--- START ---

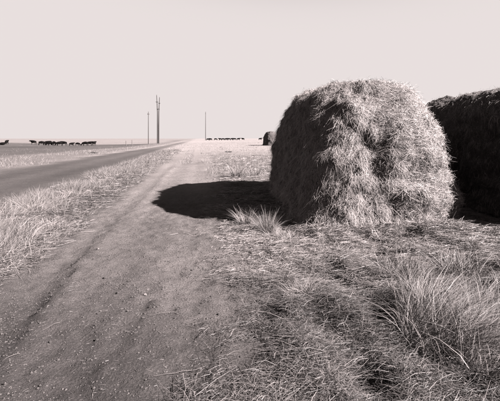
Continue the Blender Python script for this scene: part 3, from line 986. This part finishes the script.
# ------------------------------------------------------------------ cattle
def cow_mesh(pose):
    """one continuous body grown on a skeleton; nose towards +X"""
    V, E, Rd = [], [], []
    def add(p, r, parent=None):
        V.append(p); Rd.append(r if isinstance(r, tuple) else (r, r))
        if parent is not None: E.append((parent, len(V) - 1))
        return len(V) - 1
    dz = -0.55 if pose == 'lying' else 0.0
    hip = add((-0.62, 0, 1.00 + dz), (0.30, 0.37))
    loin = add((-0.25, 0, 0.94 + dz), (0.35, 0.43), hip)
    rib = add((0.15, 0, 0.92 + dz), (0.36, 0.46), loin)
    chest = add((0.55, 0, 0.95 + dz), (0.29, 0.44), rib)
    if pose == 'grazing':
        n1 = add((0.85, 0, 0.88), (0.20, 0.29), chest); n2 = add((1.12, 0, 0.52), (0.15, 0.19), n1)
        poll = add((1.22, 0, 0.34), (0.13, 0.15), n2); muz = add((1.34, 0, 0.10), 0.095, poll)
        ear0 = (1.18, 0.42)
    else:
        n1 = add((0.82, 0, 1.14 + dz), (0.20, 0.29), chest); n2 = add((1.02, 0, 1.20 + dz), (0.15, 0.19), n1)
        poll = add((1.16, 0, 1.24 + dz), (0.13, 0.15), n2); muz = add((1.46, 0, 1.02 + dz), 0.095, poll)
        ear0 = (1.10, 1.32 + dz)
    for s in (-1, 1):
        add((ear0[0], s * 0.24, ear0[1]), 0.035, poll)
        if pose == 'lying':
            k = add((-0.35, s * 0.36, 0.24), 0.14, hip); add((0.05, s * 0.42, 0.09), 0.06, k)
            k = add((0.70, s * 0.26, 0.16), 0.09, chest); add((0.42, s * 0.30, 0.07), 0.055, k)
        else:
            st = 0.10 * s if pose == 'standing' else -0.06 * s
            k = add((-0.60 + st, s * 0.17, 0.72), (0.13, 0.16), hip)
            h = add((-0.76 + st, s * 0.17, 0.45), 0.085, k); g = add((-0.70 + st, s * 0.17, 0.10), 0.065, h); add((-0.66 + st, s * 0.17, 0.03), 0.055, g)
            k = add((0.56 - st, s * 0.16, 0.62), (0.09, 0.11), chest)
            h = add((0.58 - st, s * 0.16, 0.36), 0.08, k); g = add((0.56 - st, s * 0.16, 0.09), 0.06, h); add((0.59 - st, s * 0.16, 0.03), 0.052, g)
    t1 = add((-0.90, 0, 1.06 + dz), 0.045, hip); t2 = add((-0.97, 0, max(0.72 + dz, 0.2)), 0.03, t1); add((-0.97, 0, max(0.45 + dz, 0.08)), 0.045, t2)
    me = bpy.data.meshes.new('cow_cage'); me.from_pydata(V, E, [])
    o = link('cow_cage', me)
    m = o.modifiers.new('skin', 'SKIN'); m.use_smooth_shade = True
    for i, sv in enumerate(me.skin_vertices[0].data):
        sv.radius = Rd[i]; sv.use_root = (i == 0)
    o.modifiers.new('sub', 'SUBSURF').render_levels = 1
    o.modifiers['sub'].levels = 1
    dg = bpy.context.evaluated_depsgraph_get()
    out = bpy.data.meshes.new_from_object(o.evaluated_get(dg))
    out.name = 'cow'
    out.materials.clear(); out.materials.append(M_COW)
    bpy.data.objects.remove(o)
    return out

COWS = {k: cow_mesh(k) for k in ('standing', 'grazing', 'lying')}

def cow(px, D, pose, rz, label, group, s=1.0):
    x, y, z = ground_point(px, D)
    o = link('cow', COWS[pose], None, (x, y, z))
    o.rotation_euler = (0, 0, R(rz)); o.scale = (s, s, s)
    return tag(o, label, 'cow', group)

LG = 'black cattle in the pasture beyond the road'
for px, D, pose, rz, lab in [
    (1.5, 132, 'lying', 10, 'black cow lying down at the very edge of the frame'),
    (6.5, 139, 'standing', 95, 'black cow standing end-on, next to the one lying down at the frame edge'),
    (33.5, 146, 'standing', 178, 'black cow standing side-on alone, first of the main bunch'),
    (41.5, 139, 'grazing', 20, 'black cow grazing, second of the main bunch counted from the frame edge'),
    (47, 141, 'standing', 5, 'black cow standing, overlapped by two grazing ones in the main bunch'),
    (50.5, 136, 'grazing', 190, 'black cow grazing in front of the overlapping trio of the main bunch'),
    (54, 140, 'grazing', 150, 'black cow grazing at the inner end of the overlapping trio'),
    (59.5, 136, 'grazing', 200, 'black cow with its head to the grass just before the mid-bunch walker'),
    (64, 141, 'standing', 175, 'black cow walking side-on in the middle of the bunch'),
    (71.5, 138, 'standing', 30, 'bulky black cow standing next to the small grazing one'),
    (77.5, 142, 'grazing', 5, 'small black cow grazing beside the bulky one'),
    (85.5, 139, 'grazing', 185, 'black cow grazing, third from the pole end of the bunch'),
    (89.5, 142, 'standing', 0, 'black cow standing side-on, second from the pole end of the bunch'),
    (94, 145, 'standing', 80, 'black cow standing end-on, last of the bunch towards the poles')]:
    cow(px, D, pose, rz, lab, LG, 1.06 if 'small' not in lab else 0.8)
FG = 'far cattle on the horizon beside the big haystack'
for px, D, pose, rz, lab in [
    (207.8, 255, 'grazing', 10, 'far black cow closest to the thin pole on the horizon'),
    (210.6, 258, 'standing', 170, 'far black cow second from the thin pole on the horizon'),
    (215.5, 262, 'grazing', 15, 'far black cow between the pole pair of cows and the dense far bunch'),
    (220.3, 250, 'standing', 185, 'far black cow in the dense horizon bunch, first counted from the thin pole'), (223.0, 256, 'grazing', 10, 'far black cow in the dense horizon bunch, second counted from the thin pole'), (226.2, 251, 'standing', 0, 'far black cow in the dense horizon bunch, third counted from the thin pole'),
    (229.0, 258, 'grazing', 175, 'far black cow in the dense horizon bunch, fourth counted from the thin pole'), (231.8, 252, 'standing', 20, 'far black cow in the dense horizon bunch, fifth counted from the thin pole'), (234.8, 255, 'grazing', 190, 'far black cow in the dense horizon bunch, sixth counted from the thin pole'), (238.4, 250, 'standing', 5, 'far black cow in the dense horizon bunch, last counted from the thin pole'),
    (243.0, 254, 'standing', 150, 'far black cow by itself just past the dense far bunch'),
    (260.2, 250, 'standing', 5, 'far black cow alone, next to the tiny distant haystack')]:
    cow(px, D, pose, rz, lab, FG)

--- END ---

** Directions **
Exclude the pictures. Write out the remaining data exactly.

** Correct answer **
Continue the Blender Python script for this scene: part 3, from line 986. This part finishes the script.
# ------------------------------------------------------------------ cattle
def cow_mesh(pose):
    """one continuous body grown on a skeleton; nose towards +X"""
    V, E, Rd = [], [], []
    def add(p, r, parent=None):
        V.append(p); Rd.append(r if isinstance(r, tuple) else (r, r))
        if parent is not None: E.append((parent, len(V) - 1))
        return len(V) - 1
    dz = -0.55 if pose == 'lying' else 0.0
    hip = add((-0.62, 0, 1.00 + dz), (0.30, 0.37))
    loin = add((-0.25, 0, 0.94 + dz), (0.35, 0.43), hip)
    rib = add((0.15, 0, 0.92 + dz), (0.36, 0.46), loin)
    chest = add((0.55, 0, 0.95 + dz), (0.29, 0.44), rib)
    if pose == 'grazing':
        n1 = add((0.85, 0, 0.88), (0.20, 0.29), chest); n2 = add((1.12, 0, 0.52), (0.15, 0.19), n1)
        poll = add((1.22, 0, 0.34), (0.13, 0.15), n2); muz = add((1.34, 0, 0.10), 0.095, poll)
        ear0 = (1.18, 0.42)
    else:
        n1 = add((0.82, 0, 1.14 + dz), (0.20, 0.29), chest); n2 = add((1.02, 0, 1.20 + dz), (0.15, 0.19), n1)
        poll = add((1.16, 0, 1.24 + dz), (0.13, 0.15), n2); muz = add((1.46, 0, 1.02 + dz), 0.095, poll)
        ear0 = (1.10, 1.32 + dz)
    for s in (-1, 1):
        add((ear0[0], s * 0.24, ear0[1]), 0.035, poll)
        if pose == 'lying':
            k = add((-0.35, s * 0.36, 0.24), 0.14, hip); add((0.05, s * 0.42, 0.09), 0.06, k)
            k = add((0.70, s * 0.26, 0.16), 0.09, chest); add((0.42, s * 0.30, 0.07), 0.055, k)
        else:
            st = 0.10 * s if pose == 'standing' else -0.06 * s
            k = add((-0.60 + st, s * 0.17, 0.72), (0.13, 0.16), hip)
            h = add((-0.76 + st, s * 0.17, 0.45), 0.085, k); g = add((-0.70 + st, s * 0.17, 0.10), 0.065, h); add((-0.66 + st, s * 0.17, 0.03), 0.055, g)
            k = add((0.56 - st, s * 0.16, 0.62), (0.09, 0.11), chest)
            h = add((0.58 - st, s * 0.16, 0.36), 0.08, k); g = add((0.56 - st, s * 0.16, 0.09), 0.06, h); add((0.59 - st, s * 0.16, 0.03), 0.052, g)
    t1 = add((-0.90, 0, 1.06 + dz), 0.045, hip); t2 = add((-0.97, 0, max(0.72 + dz, 0.2)), 0.03, t1); add((-0.97, 0, max(0.45 + dz, 0.08)), 0.045, t2)
    me = bpy.data.meshes.new('cow_cage'); me.from_pydata(V, E, [])
    o = link('cow_cage', me)
    m = o.modifiers.new('skin', 'SKIN'); m.use_smooth_shade = True
    for i, sv in enumerate(me.skin_vertices[0].data):
        sv.radius = Rd[i]; sv.use_root = (i == 0)
    o.modifiers.new('sub', 'SUBSURF').render_levels = 1
    o.modifiers['sub'].levels = 1
    dg = bpy.context.evaluated_depsgraph_get()
    out = bpy.data.meshes.new_from_object(o.evaluated_get(dg))
    out.name = 'cow'
    out.materials.clear(); out.materials.append(M_COW)
    bpy.data.objects.remove(o)
    return out

COWS = {k: cow_mesh(k) for k in ('standing', 'grazing', 'lying')}

def cow(px, D, pose, rz, label, group, s=1.0):
    x, y, z = ground_point(px, D)
    o = link('cow', COWS[pose], None, (x, y, z))
    o.rotation_euler = (0, 0, R(rz)); o.scale = (s, s, s)
    return tag(o, label, 'cow', group)

LG = 'black cattle in the pasture beyond the road'
for px, D, pose, rz, lab in [
    (1.5, 132, 'lying', 10, 'black cow lying down at the very edge of the frame'),
    (6.5, 139, 'standing', 95, 'black cow standing end-on, next to the one lying down at the frame edge'),
    (33.5, 146, 'standing', 178, 'black cow standing side-on alone, first of the main bunch'),
    (41.5, 139, 'grazing', 20, 'black cow grazing, second of the main bunch counted from the frame edge'),
    (47, 141, 'standing', 5, 'black cow standing, overlapped by two grazing ones in the main bunch'),
    (50.5, 136, 'grazing', 190, 'black cow grazing in front of the overlapping trio of the main bunch'),
    (54, 140, 'grazing', 150, 'black cow grazing at the inner end of the overlapping trio'),
    (59.5, 136, 'grazing', 200, 'black cow with its head to the grass just before the mid-bunch walker'),
    (64, 141, 'standing', 175, 'black cow walking side-on in the middle of the bunch'),
    (71.5, 138, 'standing', 30, 'bulky black cow standing next to the small grazing one'),
    (77.5, 142, 'grazing', 5, 'small black cow grazing beside the bulky one'),
    (85.5, 139, 'grazing', 185, 'black cow grazing, third from the pole end of the bunch'),
    (89.5, 142, 'standing', 0, 'black cow standing side-on, second from the pole end of the bunch'),
    (94, 145, 'standing', 80, 'black cow standing end-on, last of the bunch towards the poles')]:
    cow(px, D, pose, rz, lab, LG, 1.06 if 'small' not in lab else 0.8)
FG = 'far cattle on the horizon beside the big haystack'
for px, D, pose, rz, lab in [
    (207.8, 255, 'grazing', 10, 'far black cow closest to the thin pole on the horizon'),
    (210.6, 258, 'standing', 170, 'far black cow second from the thin pole on the horizon'),
    (215.5, 262, 'grazing', 15, 'far black cow between the pole pair of cows and the dense far bunch'),
    (220.3, 250, 'standing', 185, 'far black cow in the dense horizon bunch, first counted from the thin pole'), (223.0, 256, 'grazing', 10, 'far black cow in the dense horizon bunch, second counted from the thin pole'), (226.2, 251, 'standing', 0, 'far black cow in the dense horizon bunch, third counted from the thin pole'),
    (229.0, 258, 'grazing', 175, 'far black cow in the dense horizon bunch, fourth counted from the thin pole'), (231.8, 252, 'standing', 20, 'far black cow in the dense horizon bunch, fifth counted from the thin pole'), (234.8, 255, 'grazing', 190, 'far black cow in the dense horizon bunch, sixth counted from the thin pole'), (238.4, 250, 'standing', 5, 'far black cow in the dense horizon bunch, last counted from the thin pole'),
    (243.0, 254, 'standing', 150, 'far black cow by itself just past the dense far bunch'),
    (260.2, 250, 'standing', 5, 'far black cow alone, next to the tiny distant haystack')]:
    cow(px, D, pose, rz, lab, FG)